━━ INFORMATION SHOWN ━━

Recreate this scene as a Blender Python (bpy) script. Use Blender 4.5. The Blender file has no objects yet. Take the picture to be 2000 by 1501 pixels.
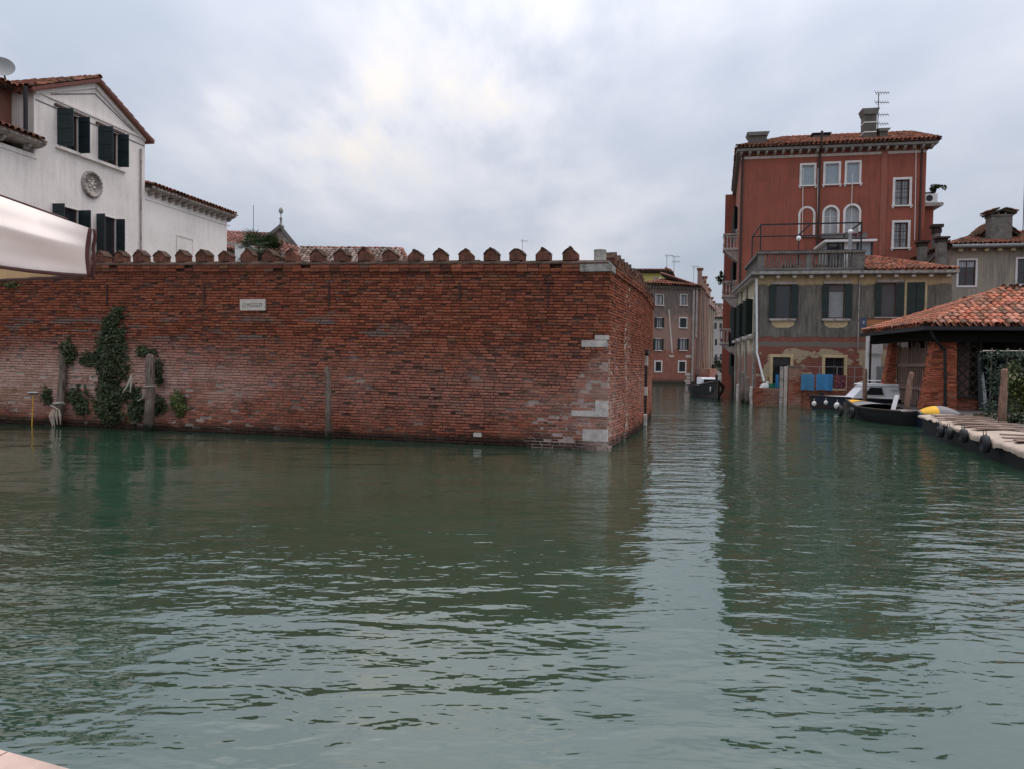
import bpy, math, random
import numpy as np
from mathutils import Matrix, Vector
R = random.Random(7)
C = bpy.context.scene.collection
sc = bpy.context.scene

# ------------------------------------------------------------------ camera
FPX = 1450.0                    # focal length in pixels of the 2000 px wide photograph
CAMZ = 1.9
PITCH = math.atan(42.5 / FPX)
ROLL = 0.014
CAMROT = Matrix.Rotation(math.pi / 2 - PITCH, 3, 'X') @ Matrix.Rotation(ROLL, 3, 'Z')
cam_d = bpy.data.cameras.new('camera')
cam = bpy.data.objects.new('camera', cam_d)
C.objects.link(cam)
cam.matrix_world = Matrix.Translation((0, 0, CAMZ)) @ CAMROT.to_4x4()
cam_d.sensor_width = 36
cam_d.lens = 36 * FPX / 2000
cam_d.clip_start = 0.05
cam_d.clip_end = 3000
sc.camera = cam

# ------------------------------------------------------------------ sky, sun, exposure
SUN_AZ, SUN_EL = 62.0, 66.0      # degrees to the right of the view, above the horizon
world = bpy.data.worlds.new('World')
sc.world = world
world.use_nodes = True
wt = world.node_tree
wt.nodes.clear()
def wn(t, **k):
    n = wt.nodes.new(t)
    for a, b in k.items(): setattr(n, a, b)
    return n
def wm(op, a, b=None, c=None):
    n = wn('ShaderNodeMath', operation=op)
    for i, v in enumerate((a, b, c)):
        if v is None: continue
        if isinstance(v, (int, float)): n.inputs[i].default_value = v
        else: wt.links.new(v, n.inputs[i])
    return n.outputs[0]
tc = wn('ShaderNodeTexCoord')
sep = wn('ShaderNodeSeparateXYZ')
wt.links.new(tc.outputs['Generated'], sep.inputs[0])
dx, dy, dz = sep.outputs
zz = wm('ADD', wm('MAXIMUM', dz, 0.0), 0.16)
comb = wn('ShaderNodeCombineXYZ')
wt.links.new(wm('DIVIDE', dx, zz), comb.inputs[0])
wt.links.new(wm('DIVIDE', dy, zz), comb.inputs[1])
def wnoise(scale, detail, rough, off, stretch=(1, 1, 1)):
    mp = wn('ShaderNodeMapping')
    mp.inputs['Location'].default_value = off
    mp.inputs['Scale'].default_value = stretch
    mp.inputs['Rotation'].default_value = (0, 0, math.radians(28))
    n = wn('ShaderNodeTexNoise')
    n.inputs['Scale'].default_value = scale
    n.inputs['Detail'].default_value = detail
    n.inputs['Roughness'].default_value = rough
    wt.links.new(comb.outputs[0], mp.inputs[0])
    wt.links.new(mp.outputs[0], n.inputs['Vector'])
    return n.outputs['Fac']
n1 = wnoise(0.75, 5, 0.52, (3.1, 1.7, 0), (1.25, 0.75, 1))
n2 = wnoise(2.4, 4, 0.5, (7.3, 2.2, 0), (1.2, 0.8, 1))
def pix_dir(px, py):
    v = CAMROT @ Vector(((px - 1000) / FPX, (750.5 - py) / FPX, -1))
    return v.normalized()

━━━

● TASK OBJECTIVE:
Print the whole listing above once more, word for word, without its pictures.

● THE REPLY:
Recreate this scene as a Blender Python (bpy) script. Use Blender 4.5. The Blender file has no objects yet. Take the picture to be 2000 by 1501 pixels.
import bpy, math, random
import numpy as np
from mathutils import Matrix, Vector
R = random.Random(7)
C = bpy.context.scene.collection
sc = bpy.context.scene

# ------------------------------------------------------------------ camera
FPX = 1450.0                    # focal length in pixels of the 2000 px wide photograph
CAMZ = 1.9
PITCH = math.atan(42.5 / FPX)
ROLL = 0.014
CAMROT = Matrix.Rotation(math.pi / 2 - PITCH, 3, 'X') @ Matrix.Rotation(ROLL, 3, 'Z')
cam_d = bpy.data.cameras.new('camera')
cam = bpy.data.objects.new('camera', cam_d)
C.objects.link(cam)
cam.matrix_world = Matrix.Translation((0, 0, CAMZ)) @ CAMROT.to_4x4()
cam_d.sensor_width = 36
cam_d.lens = 36 * FPX / 2000
cam_d.clip_start = 0.05
cam_d.clip_end = 3000
sc.camera = cam

# ------------------------------------------------------------------ sky, sun, exposure
SUN_AZ, SUN_EL = 62.0, 66.0      # degrees to the right of the view, above the horizon
world = bpy.data.worlds.new('World')
sc.world = world
world.use_nodes = True
wt = world.node_tree
wt.nodes.clear()
def wn(t, **k):
    n = wt.nodes.new(t)
    for a, b in k.items(): setattr(n, a, b)
    return n
def wm(op, a, b=None, c=None):
    n = wn('ShaderNodeMath', operation=op)
    for i, v in enumerate((a, b, c)):
        if v is None: continue
        if isinstance(v, (int, float)): n.inputs[i].default_value = v
        else: wt.links.new(v, n.inputs[i])
    return n.outputs[0]
tc = wn('ShaderNodeTexCoord')
sep = wn('ShaderNodeSeparateXYZ')
wt.links.new(tc.outputs['Generated'], sep.inputs[0])
dx, dy, dz = sep.outputs
zz = wm('ADD', wm('MAXIMUM', dz, 0.0), 0.16)
comb = wn('ShaderNodeCombineXYZ')
wt.links.new(wm('DIVIDE', dx, zz), comb.inputs[0])
wt.links.new(wm('DIVIDE', dy, zz), comb.inputs[1])
def wnoise(scale, detail, rough, off, stretch=(1, 1, 1)):
    mp = wn('ShaderNodeMapping')
    mp.inputs['Location'].default_value = off
    mp.inputs['Scale'].default_value = stretch
    mp.inputs['Rotation'].default_value = (0, 0, math.radians(28))
    n = wn('ShaderNodeTexNoise')
    n.inputs['Scale'].default_value = scale
    n.inputs['Detail'].default_value = detail
    n.inputs['Roughness'].default_value = rough
    wt.links.new(comb.outputs[0], mp.inputs[0])
    wt.links.new(mp.outputs[0], n.inputs['Vector'])
    return n.outputs['Fac']
n1 = wnoise(0.75, 5, 0.52, (3.1, 1.7, 0), (1.25, 0.75, 1))
n2 = wnoise(2.4, 4, 0.5, (7.3, 2.2, 0), (1.2, 0.8, 1))
def pix_dir(px, py):
    v = CAMROT @ Vector(((px - 1000) / FPX, (750.5 - py) / FPX, -1))
    return v.normalized()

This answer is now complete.